Marquand also believes that knowing in advance what you're going to shoot is crucial to the management of a cast and crew. "As the director you're the focus of everybody's attention. It's important that they feel that you know where the scene is going. The moment it's over and you're happy and you say 'Print', if the very next thing you say is, "Now we're over here on the 35 and I want to be on a low angle, if you immediately know where the next scene is going, everybody can feel this horse racing under him and they know it's carrying them to the finish line. It's a nice feeling, but it can easily be broken by an actor having a temperament or by a first assistant who thinks that everything should be done through a bullhorn."

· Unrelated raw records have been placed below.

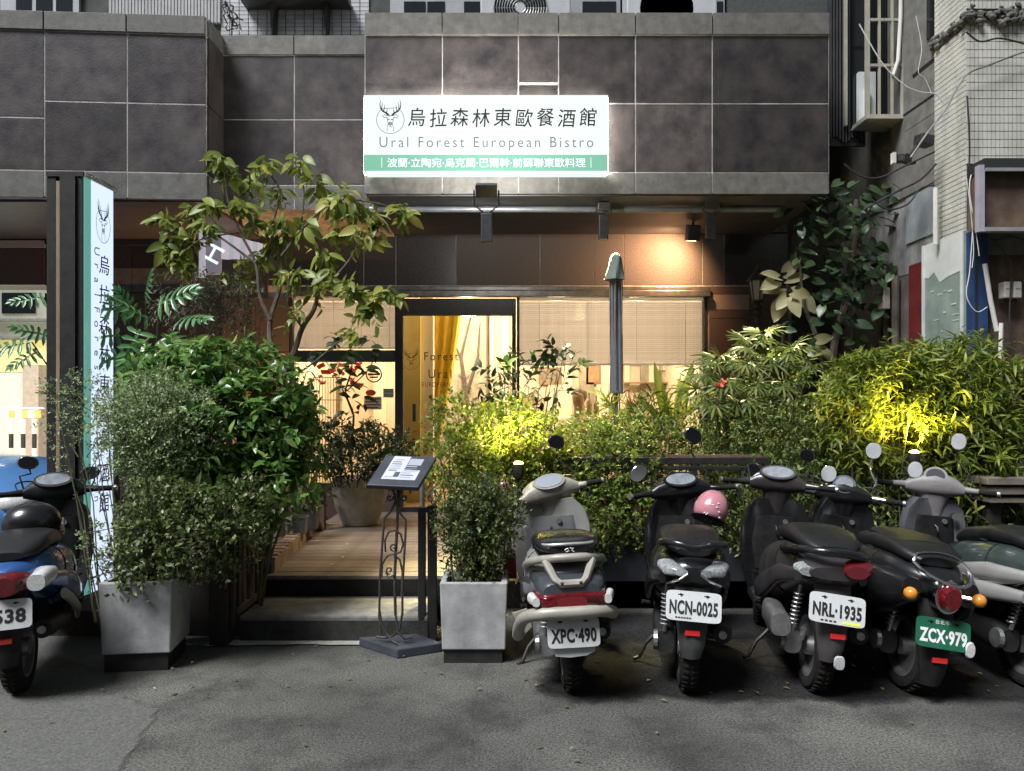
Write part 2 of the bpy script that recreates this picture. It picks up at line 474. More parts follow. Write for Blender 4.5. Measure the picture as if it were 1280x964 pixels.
# pale crumbled mortar line at the foot of the step
M_mortar = mat('crumbled mortar', (0.28, 0.28, 0.24), (0.45, 0.44, 0.38), rough=0.95, scale=20, bump=0.5)
mb = MB(); rng = random.Random(2); pts = []
for i in range(26):
    x = -1.86 + i * 0.05
    pts.append((x, 4.765 - 0.02 * rng.random() - 0.03 * abs(i - 13) / 13))
vs = [(x, y, 0.009) for x, y in pts] + [(x, 4.83, 0.012) for x, y in pts]
k = len(pts)
mb.add(vs, [(i, i + 1, i + 1 + k, i + k) for i in range(k - 1)])
o = mb.build('mortar_strip', M_mortar); o['kind'] = 'structure'

# steps + deck -------------------------------------------------------
DZ = 0.304
t = thing('entrance_step', 'worn grey concrete step below the wooden deck', 'step', (-1.1, 5.07, 0))
MB().box(-0.58, 0.60, -0.25, 0.25, 0.03, 0.165).build('tread', M_concrete2, t, bevel=0.012)
MB().box(-0.575, 0.595, -0.256, -0.2, 0.0, 0.135).build('riser', mat('dark riser face', (0.014, 0.015, 0.013), (0.045, 0.045, 0.04), rough=.95, scale=9, bump=.4), t)  # riser face in a darker tone than the tread
M_deck = mat('weathered deck wood', (0.10, 0.082, 0.065), (0.21, 0.175, 0.14), rough=0.6, scale=9, bump=0.25, rand=0.22, streak=0.0)
t = thing('wooden_deck', 'weathered brown plank deck leading to the bistro door', 'deck', (-1.0, 6.9, 0))
yy = 5.33; rng = random.Random(1)
while yy < 8.5:
    wd = 0.135
    MB().box(-0.86, 0.62, 0, wd - 0.007, DZ - 0.028, DZ + rng.uniform(-0.0015, 0.0015)).build('plank', M_deck, t, bevel=0.003, loc=(0, yy - 6.9, 0))
    yy += wd
MB().box(-0.70, 0.62, 5.325 - 6.9, 5.36 - 6.9, 0.0, DZ - 0.03).build('riser', M_blackpl, t)
MB().box(-0.86, 0.62, 5.4 - 6.9, 8.5 - 6.9, 0.0, DZ - 0.05).build('subframe', M_soil, t)
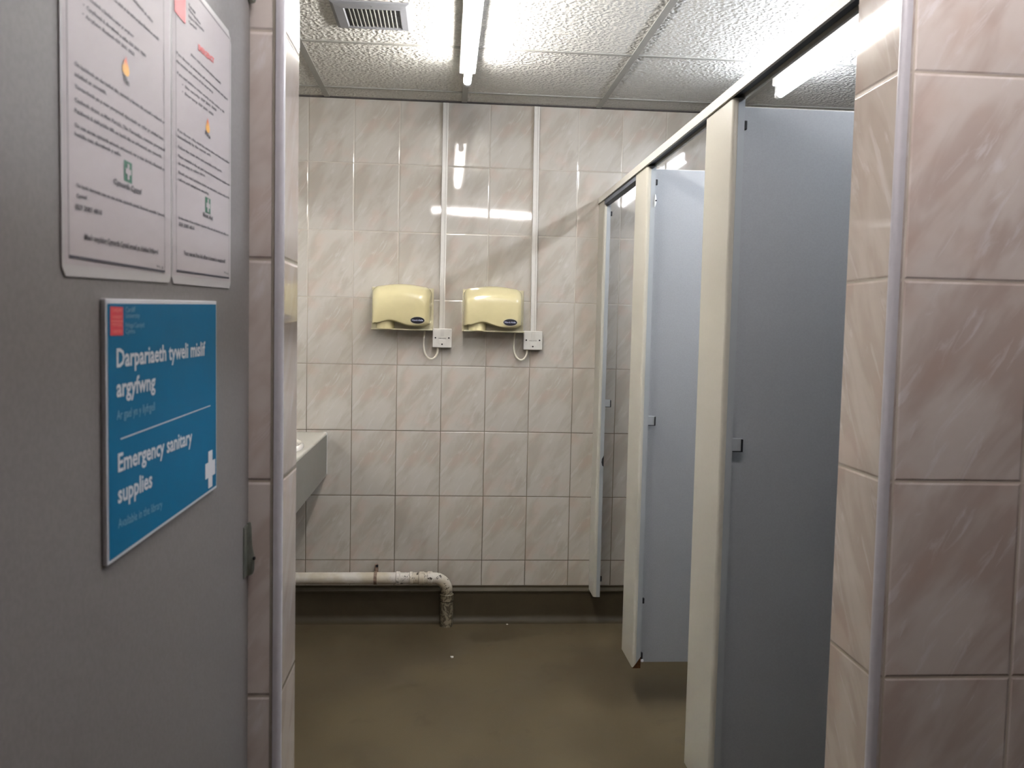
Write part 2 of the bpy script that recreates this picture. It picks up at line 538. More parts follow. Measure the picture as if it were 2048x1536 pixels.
def sheet(name, label, y0, y1, z0b, z1b, ztop, lines, border, heads):
    """laminated sheet; bottom edge from z0b (left) to z1b (right)"""
    r = 0.006
    bm = new()
    pts = [(y0 + r, z0b), (y1 - r, z1b), (y1, z1b + r), (y1, ztop - 0.012), (y1 - 0.012, ztop), (y0 + 0.012, ztop - 0.004), (y0, ztop - 0.016), (y0, z0b + r)]
    quad(bm, pts, 0.0012, 0.0002)
    s = obj(name, bm, M['paper_edge'])
    tag(s, label, 'notice', 'laminated safety notices on the door')
    bm = new()
    m = 0.0035
    k = (z1b - z0b) / (y1 - y0)
    quad(bm, [(y0 + m, z0b + m + 0.0045), (y1 - m, z1b + m + 0.0045), (y1 - m, ztop - 0.006), (y0 + m, ztop - 0.006)], 0.0014)
    obj('paper', bm, M['paper'], s)
    # printed frame
    bm = new()
    bl, br, tr, tl = border
    line(bm, bl, tl, 0.0009, E1); line(bm, br, tr, 0.0009, E1); line(bm, tl, tr, 0.0009, E1)
    obj('printed_frame', bm, M['ink_soft'], s)
    bm = new(); line(bm, bl, br, 0.0019, E2)
    obj('frame_foot', bm, M['ink_thick'], s)
    for txt, a, b, h in lines:
        bm = new()
        text_bm(bm, txt, a, b, h, DP, E1, bold=0.035)
        obj('text_line', bm, M['ink_soft'], s)
    for txt, a, b, h in heads:
        bm = new()
        text_bm(bm, txt, a, b, h, DP, E2, bold=0.035)
        obj('bold_heading', bm, M['ink'], s)
    return s

def flame(parent, a, b, h, wd):
    bm = new()
    prof = [(0, 1.0), (0.16, 0.80), (0.38, 0.55), (0.5, 0.30), (0.42, 0.10), (0.2, 0.0), (-0.2, 0.0), (-0.45, 0.12), (-0.5, 0.34), (-0.30, 0.55), (-0.26, 0.72), (-0.06, 0.82)]
    quad(bm, [(a + x * wd, b + z * h) for x, z in prof], E2)
    obj('flame_symbol', bm, M['flame'], parent)

def aid(parent, y0, y1, zb, zt):
    bm = new(); quad(bm, [(y0, zb), (y1, zb), (y1, zt), (y0, zt)], E1)
    g = obj('first_aid_symbol', bm, M['ink_green'], parent)
    bm = new()
    cy, cz = (y0 + y1) / 2, (zb + zt) / 2
    s, t = (y1 - y0) * 0.34, (y1 - y0) * 0.12
    quad(bm, [(cy - t, cz - s), (cy + t, cz - s), (cy + t, cz + s), (cy - t, cz + s)], E2)
    quad(bm, [(cy - s, cz - t), (cy - t, cz - t), (cy - t, cz + t), (cy - s, cz + t)], E2)
    quad(bm, [(cy + t, cz - t), (cy + s, cz - t), (cy + s, cz + t), (cy + t, cz + t)], E2)
    obj('cross', bm, M['paper'], g)

H = 0.0026
def P2(a, b, txt, h=H):
    return (txt, U(*a), U(*b), h)
welsh = [
    P2((262, 0), (302, 46), 'darllenwch yn ofalus'),
    P2((225, 2), (314, 81), 'Os ydych yn darganfod argyfwng ffoniwch ar unwaith'),
    P2((176, 2), (263.5, 76), 'Nodwch y lleoliad a natur yr argyfwng'),
    P2((161.5, 12), (288, 115), '•  Cysylltwch â diogelwch y safle: 029 2041 7000'),
    P2((160, 30), (265, 112), '•  Argyfwng: ffoniwch 029 2041 6050'),
    P2((144.5, 129), (326, 248), 'Os byddwch yn darganfod tân, canwch y larwm tân agosaf a gadewch yr'),
    P2((144.5, 150), (209, 189.5), 'adeilad ar unwaith.'),
    P2((144.5, 174), (324, 281), 'Ymgasglwch yn y man ymgynnull dynodedig ar gyfer yr adeilad hwn.'),
    P2((144.5, 201), (326, 303), 'Cadwch draw, a Man Parcio, Tân Pencadlys, mannau ymgynnull'),
    P2((144.5, 223), (320, 316.5), 'Peidiwch â defnyddio lifft os bydd tân ac arhoswch am gymorth.'),
    P2((144.5, 252), (326, 342), 'Os oes angen cymorth arnoch, arhoswch ger y man diogel a ffoniwch yr'),
    P2((144.5, 269.6), (238, 312.6), 'heddlu neu diogelwch y safle.'),
    P2((148, 373), (326, 434), 'Os bydd damwain neu os oes angen cymorth cyntaf, ffoniwch swyddfa Cymorth'),
    P2((148, 394), (170, 399), 'Cyntaf:'),
    P2((309, 534), (323, 538), 'V1.2', 0.0020)]
sl = sheet('laminated_notice', 'white laminated Welsh safety notice with wide frame, left one of two above the blue sign',
           0.622, 0.861, 1.3795, 1.3865, 1.690, welsh,
           (U(133, 512), U(326, 543), (U(326, 543)[0] - 0.002, 1.683), (U(133, 512)[0], 1.680)),
           [P2((241, 158), (254, 173), 'Tân', 0.0045), P2((222.6, 367), (279, 389), 'Cymorth Cyntaf', 0.0042),
            P2((146, 417), (199, 430), '029 2087 4810', 0.0034), P2((164, 478), (312, 508), "Mae'r swyddog Cymorth Cyntaf agosaf yn Adeilad Prifysgol", 0.0040)])
a = U(247, 151); b = U(247, 112)
flame(sl, a[0], a[1], b[1] - a[1], 0.016)
g0, g1 = U(244, 363), U(260, 335)
aid(sl, g0[0], g1[0], g0[1] + 0.001, g0[1] + 0.0175)
english = [
    P2((374, 10), (388, 30), 'Cardiff', H), P2((374, 20), (398, 50), 'Metropolitan', H),
    P2((374, 34), (405, 64), 'Prifysgol Metropolitan', H), P2((374, 45), (390, 60), 'Caerdydd', H),
    P2((378.5, 110), (439, 169), 'please read these instructions carefully'),
    P2((349.5, 107), (452.6, 201), 'If you discover an emergency call security immediately and report'),
    P2((349.5, 123), (423, 187), 'the location and nature of the emergency'),
    P2((351, 147), (445.6, 226), 'If you need assistance contact security on this number or dial'),
    P2((361, 171), (430, 223), '•  Site security: 029 2041 7000'),
    P2((361, 185), (424, 232), '•  Emergency: 029 2041 6050'),
    P2((352, 262), (456, 328), 'If you discover a fire, sound the nearest alarm and leave the building'),
    P2((352, 274), (418.6, 313), 'immediately by the nearest exit.'),
    P2((353, 295), (441, 345), 'Follow the green signs and assemble at the point.'),
    P2((353, 313), (456, 372), 'Please assemble in the car park beyond the headquarters building and'),
    P2((353, 328), (407.5, 354), 'do not stop to collect things.'),
    P2((353, 346), (456, 398), 'Should you need assistance during an evacuation, please wait at the'),
    P2((353, 360), (415, 390), 'refuge and telephone security.'),
    P2((354, 437), (454, 472), 'In the event of an accident requiring first aid call the first aid office on'),
    P2((445, 546), (454, 549), 'V1.2', 0.0020)]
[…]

Marquand thinks quiet is crucial on a set and he himself uses a low key approach. If he feels that there is too much chatter on a set or not enough concentration on the task at hand, he says that generally one explosion from him is enough to set things back on course. At the same time he thinks it is important for the atmosphere on the set to be infused with a sense of humor and fun. "I don't mean outrageous fun and swinging from the chandeliers, but fun where you can crack a joke or talk about a given character in endearing but amusing terms—rather than feeling that you're in a temple of art. Because you're not in a temple of art. This is show business. You're hoodwinking an audience. You've got this cheap three-ply door which is supposed to look like a monstrous golden metal thing and you're using gauzes and smoke and God knows what to make them think that they're in some magic fairytale place. It's all hoodwinking the audience, so I think you can enjoy the fact that you're doing that and I think you can take pride in it if you're doing it well. I think it's good to have a sense of humor about it."

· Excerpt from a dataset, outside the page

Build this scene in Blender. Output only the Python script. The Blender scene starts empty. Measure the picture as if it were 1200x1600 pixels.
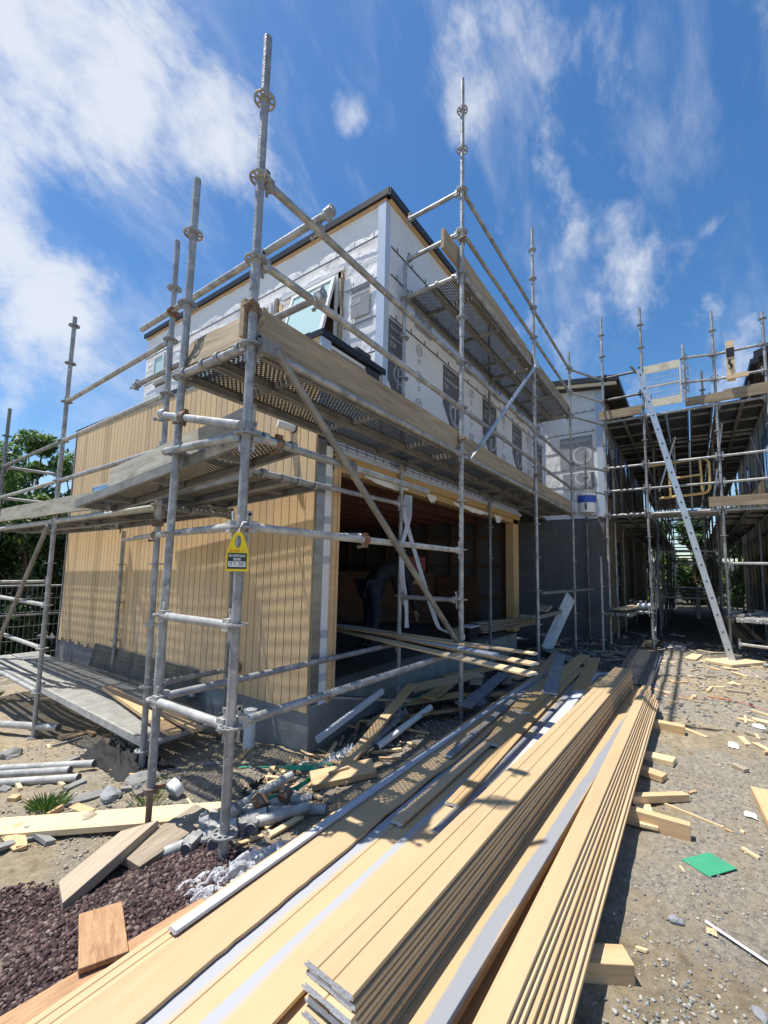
import bpy, bmesh, math, random
import numpy as np
from mathutils import Vector, Matrix, noise as mnoise
random.seed(7)
C = bpy.context.scene
COL = C.collection
rad = math.radians
# ------------------------------------------------------------------ camera
def cam_axes(yaw, p, r):
    fwd = Vector((math.cos(yaw), math.sin(yaw), 0)); right = Vector((math.sin(yaw), -math.cos(yaw), 0)); up = Vector((0, 0, 1))
    f2 = fwd*math.cos(p)+up*math.sin(p); u2 = up*math.cos(p)-fwd*math.sin(p)
    r2 = right*math.cos(r)+u2*math.sin(r); u3 = u2*math.cos(r)-right*math.sin(r)
    return r2, u3, f2
r2, u3, f2 = cam_axes(rad(35.54), rad(5.89), rad(1.2))
cd = bpy.data.cameras.new('camera'); cam = bpy.data.objects.new('camera', cd); COL.objects.link(cam)
cam.matrix_world = Matrix(((r2.x, u3.x, -f2.x, 0), (r2.y, u3.y, -f2.y, 0), (r2.z, u3.z, -f2.z, 0), (0, 0, 0, 1)))
cd.sensor_width = 36; cd.sensor_fit = 'AUTO'; cd.lens = 675/1600*36; cd.shift_y = 21.6/1600
cd.clip_start = 0.05; cd.clip_end = 3000
C.camera = cam
# ------------------------------------------------------------------ light
SUN = Vector((-.18, .297, 1)).normalized()          # towards the sun
elev = math.asin(SUN.z); 
W = bpy.data.worlds.new('World'); C.world = W; W.use_nodes = True
wn = W.node_tree.nodes; wl = W.node_tree.links; wn.clear()
def wnode(t, **k):
    n = wn.new(t)
    for a, b in k.items(): setattr(n, a, b)
    return n
sky = wnode('ShaderNodeTexSky', sky_type='NISHITA', sun_disc=False, sun_elevation=elev, sun_rotation=math.atan2(SUN.x, SUN.y), air_density=1.0, dust_density=0.4, ozone_density=2.2, altitude=50)
bg = wnode('ShaderNodeBackground'); bg.inputs[1].default_value = .085
wo = wnode('ShaderNodeOutputWorld'); tc = wnode('ShaderNodeTexCoord')
# clouds: noise on the sky, gathered in a few soft banks (directions)
def cdir(x, y):
    v = r2*((x-600)/675)+f2-u3*((y-821.6)/675)
    return v.normalized()
banks = [(100, 40, .29, .78), (330, 220, .17, .70), (-30, 290, .13, .6), (110, 450, .15, .78), (20, 380, .16, .66), (-300, 200, .35, .4), (60, 580, .30, .45), (200, 620, .3, .45),
         (545, 155, .07, .6), (700, 140, .16, .55), (650, 210, .12, .5), (790, 90, .12, .45), (860, 260, .14, .3), (1010, 400, .32, .38), (1120, 290, .25, .30), (960, 500, .25, .42), (1180, 470, .3, .36), (1010, 50, .14, .35), (1300, 200, .5, .36)]
acc = None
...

Presumably the sense of humor helps when things go wrong on the set as well— like having to put up with a robot who does not feel like acting. Lucas warned Marquand that there would be huge complications during the shoot because of all the robots and creatures and sure enough there were plenty of times when R2-D2 just refused to budge. All they could do was to work around him. When asked if he intended to have robots in his next movie, Marquand said, "No, I'm not. I'm going to have two very soft, sensitive human beings who fall in love and go to bed and spend the rest of the movie in bed."

Like all productions, Return of The Jedi had its share of problems and unanticipated complications during the shooting. There were problems with the operation of the creatures as well as the robots. There were complications and delays caused by the fact that a set for the Ewok village was 20 feet above the stage floor. There were problems with the special effects device designed to enable Boba Fett to shoot a rope from his arm to ensnare Luke. There were even problems with the perforations in 100,000 feet of raw stock which did not meet ILM's specifications for special effects photography. None of the problems proved insurmountable, however. The special effects contraptions for Boba Fett were replaced with a simple monofilament and a camera running in reverse. The raw stock was exchanged for raw stock from American manufacturing plants rather than the French plant. Delays caused by the Ewok village set or the creatures in Jabba's entourage were compensated for by additional second unit work or adjustments in other parts of the schedule. The film wrapped on schedule and the awesome task of producing over 900 special effects shots began at ILM.